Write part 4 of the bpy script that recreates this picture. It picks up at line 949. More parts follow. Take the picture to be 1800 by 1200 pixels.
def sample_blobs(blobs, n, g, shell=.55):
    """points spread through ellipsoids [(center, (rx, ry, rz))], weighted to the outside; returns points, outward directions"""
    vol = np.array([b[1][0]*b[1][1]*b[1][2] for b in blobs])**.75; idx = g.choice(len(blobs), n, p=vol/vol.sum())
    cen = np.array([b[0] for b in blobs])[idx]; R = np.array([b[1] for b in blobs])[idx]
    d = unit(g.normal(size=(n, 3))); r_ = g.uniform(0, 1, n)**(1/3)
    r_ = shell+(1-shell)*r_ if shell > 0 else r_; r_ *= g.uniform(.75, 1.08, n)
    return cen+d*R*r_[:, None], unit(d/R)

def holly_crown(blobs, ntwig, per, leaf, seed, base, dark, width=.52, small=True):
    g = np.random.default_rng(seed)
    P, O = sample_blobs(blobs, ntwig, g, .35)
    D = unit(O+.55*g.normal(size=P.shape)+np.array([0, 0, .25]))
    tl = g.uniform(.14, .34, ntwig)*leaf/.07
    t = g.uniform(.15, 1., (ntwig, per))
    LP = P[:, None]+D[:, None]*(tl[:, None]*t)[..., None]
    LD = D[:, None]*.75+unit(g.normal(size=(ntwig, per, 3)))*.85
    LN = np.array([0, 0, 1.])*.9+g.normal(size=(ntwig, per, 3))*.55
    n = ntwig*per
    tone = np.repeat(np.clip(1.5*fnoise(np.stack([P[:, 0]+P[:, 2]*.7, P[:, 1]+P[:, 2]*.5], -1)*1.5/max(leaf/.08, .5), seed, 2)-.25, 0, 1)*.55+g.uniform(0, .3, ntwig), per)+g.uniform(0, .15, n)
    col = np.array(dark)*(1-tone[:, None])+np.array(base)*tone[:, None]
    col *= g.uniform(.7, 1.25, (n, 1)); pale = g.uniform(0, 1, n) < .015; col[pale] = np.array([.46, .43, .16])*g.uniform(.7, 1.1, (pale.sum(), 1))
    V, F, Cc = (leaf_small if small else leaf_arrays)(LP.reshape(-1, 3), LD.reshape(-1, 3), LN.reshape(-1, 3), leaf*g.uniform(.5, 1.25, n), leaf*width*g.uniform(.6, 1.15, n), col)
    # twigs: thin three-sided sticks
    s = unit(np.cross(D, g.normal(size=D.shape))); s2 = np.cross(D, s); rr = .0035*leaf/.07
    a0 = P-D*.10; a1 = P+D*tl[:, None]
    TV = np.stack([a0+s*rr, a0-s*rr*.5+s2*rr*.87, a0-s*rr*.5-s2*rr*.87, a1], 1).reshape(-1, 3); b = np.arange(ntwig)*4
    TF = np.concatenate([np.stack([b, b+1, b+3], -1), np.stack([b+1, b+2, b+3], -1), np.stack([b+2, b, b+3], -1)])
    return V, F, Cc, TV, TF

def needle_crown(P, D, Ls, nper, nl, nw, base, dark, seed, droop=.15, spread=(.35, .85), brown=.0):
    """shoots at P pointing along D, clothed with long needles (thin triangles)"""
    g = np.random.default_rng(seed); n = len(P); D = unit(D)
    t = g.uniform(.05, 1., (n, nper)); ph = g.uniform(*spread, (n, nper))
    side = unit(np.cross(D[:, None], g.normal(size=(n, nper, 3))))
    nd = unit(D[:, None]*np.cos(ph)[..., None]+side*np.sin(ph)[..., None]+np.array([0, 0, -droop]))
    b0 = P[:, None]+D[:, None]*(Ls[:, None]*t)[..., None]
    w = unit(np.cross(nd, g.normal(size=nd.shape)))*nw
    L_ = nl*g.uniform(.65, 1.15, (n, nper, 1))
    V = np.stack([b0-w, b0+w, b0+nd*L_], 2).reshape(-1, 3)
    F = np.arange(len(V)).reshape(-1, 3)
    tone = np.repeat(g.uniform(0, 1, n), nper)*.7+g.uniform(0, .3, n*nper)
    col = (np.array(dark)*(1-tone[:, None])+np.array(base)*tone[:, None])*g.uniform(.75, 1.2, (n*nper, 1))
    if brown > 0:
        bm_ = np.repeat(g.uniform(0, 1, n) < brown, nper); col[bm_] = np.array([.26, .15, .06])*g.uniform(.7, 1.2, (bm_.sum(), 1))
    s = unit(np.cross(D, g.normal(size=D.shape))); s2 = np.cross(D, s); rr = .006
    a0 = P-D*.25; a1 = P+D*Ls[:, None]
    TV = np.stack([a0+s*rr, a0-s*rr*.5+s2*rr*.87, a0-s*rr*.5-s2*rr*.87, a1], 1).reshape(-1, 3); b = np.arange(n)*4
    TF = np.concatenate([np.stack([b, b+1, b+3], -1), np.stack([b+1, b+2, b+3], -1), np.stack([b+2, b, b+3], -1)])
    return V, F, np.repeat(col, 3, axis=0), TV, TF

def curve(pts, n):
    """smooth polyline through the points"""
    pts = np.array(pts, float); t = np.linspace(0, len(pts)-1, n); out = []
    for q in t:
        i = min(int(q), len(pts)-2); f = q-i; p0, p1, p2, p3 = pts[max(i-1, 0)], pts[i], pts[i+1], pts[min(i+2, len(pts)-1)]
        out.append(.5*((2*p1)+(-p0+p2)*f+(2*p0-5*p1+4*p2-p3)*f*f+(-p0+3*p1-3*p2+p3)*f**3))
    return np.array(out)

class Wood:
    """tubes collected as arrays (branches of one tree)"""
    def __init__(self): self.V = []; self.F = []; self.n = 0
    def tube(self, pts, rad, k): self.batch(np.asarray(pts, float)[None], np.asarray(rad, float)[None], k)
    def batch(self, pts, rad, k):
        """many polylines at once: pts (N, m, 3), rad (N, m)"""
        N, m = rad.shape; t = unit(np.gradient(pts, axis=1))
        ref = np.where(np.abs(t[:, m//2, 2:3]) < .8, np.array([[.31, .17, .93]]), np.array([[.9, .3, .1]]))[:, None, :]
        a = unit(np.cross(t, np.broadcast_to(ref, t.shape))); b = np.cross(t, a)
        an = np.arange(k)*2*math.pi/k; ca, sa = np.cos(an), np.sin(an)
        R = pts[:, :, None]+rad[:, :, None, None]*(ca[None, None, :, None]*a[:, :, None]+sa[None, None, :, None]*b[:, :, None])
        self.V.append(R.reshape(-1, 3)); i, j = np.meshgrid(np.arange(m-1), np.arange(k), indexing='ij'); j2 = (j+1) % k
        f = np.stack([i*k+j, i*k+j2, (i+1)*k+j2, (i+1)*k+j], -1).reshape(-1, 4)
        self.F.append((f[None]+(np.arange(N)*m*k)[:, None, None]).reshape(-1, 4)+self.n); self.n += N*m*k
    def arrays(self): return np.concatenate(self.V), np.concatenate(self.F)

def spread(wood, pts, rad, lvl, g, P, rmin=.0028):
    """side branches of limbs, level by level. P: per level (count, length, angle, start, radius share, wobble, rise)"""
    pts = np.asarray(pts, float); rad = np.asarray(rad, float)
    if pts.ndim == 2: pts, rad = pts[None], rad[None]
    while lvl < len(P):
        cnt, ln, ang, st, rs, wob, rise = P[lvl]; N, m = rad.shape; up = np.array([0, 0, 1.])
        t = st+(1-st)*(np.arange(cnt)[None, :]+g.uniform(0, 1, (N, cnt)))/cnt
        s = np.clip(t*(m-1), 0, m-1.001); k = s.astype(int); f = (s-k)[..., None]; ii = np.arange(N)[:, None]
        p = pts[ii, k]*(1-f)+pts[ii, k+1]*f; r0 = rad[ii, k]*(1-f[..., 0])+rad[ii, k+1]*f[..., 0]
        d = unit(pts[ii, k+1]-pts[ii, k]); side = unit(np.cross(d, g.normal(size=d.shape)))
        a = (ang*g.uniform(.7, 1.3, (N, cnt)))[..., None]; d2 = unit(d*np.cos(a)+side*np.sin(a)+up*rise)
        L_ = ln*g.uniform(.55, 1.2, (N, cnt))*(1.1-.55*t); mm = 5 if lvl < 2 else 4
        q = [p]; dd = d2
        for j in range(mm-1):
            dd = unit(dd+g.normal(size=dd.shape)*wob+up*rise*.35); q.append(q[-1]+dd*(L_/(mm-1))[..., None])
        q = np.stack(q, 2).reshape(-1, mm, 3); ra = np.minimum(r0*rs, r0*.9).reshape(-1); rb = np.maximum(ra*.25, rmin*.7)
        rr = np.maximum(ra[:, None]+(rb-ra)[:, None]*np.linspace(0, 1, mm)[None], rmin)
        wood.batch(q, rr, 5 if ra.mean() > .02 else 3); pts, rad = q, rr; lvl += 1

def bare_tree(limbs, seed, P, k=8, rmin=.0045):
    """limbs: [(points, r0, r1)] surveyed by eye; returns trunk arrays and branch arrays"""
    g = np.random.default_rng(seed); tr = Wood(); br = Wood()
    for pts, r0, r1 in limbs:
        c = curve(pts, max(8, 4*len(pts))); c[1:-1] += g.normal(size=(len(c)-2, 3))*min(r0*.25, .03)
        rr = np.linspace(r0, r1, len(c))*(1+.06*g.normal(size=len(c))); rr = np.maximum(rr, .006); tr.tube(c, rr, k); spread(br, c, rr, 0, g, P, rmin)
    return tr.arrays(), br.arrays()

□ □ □

GOAL OF THE EXERCISE: Using the data above, restate word for word the lines from its opening line through the line that contains "return cen+d*R*r_[:, None], unit(d/R)", and no more.

ANSWER:
Write part 4 of the bpy script that recreates this picture. It picks up at line 949. More parts follow. Take the picture to be 1800 by 1200 pixels.
def sample_blobs(blobs, n, g, shell=.55):
    """points spread through ellipsoids [(center, (rx, ry, rz))], weighted to the outside; returns points, outward directions"""
    vol = np.array([b[1][0]*b[1][1]*b[1][2] for b in blobs])**.75; idx = g.choice(len(blobs), n, p=vol/vol.sum())
    cen = np.array([b[0] for b in blobs])[idx]; R = np.array([b[1] for b in blobs])[idx]
    d = unit(g.normal(size=(n, 3))); r_ = g.uniform(0, 1, n)**(1/3)
    r_ = shell+(1-shell)*r_ if shell > 0 else r_; r_ *= g.uniform(.75, 1.08, n)
    return cen+d*R*r_[:, None], unit(d/R)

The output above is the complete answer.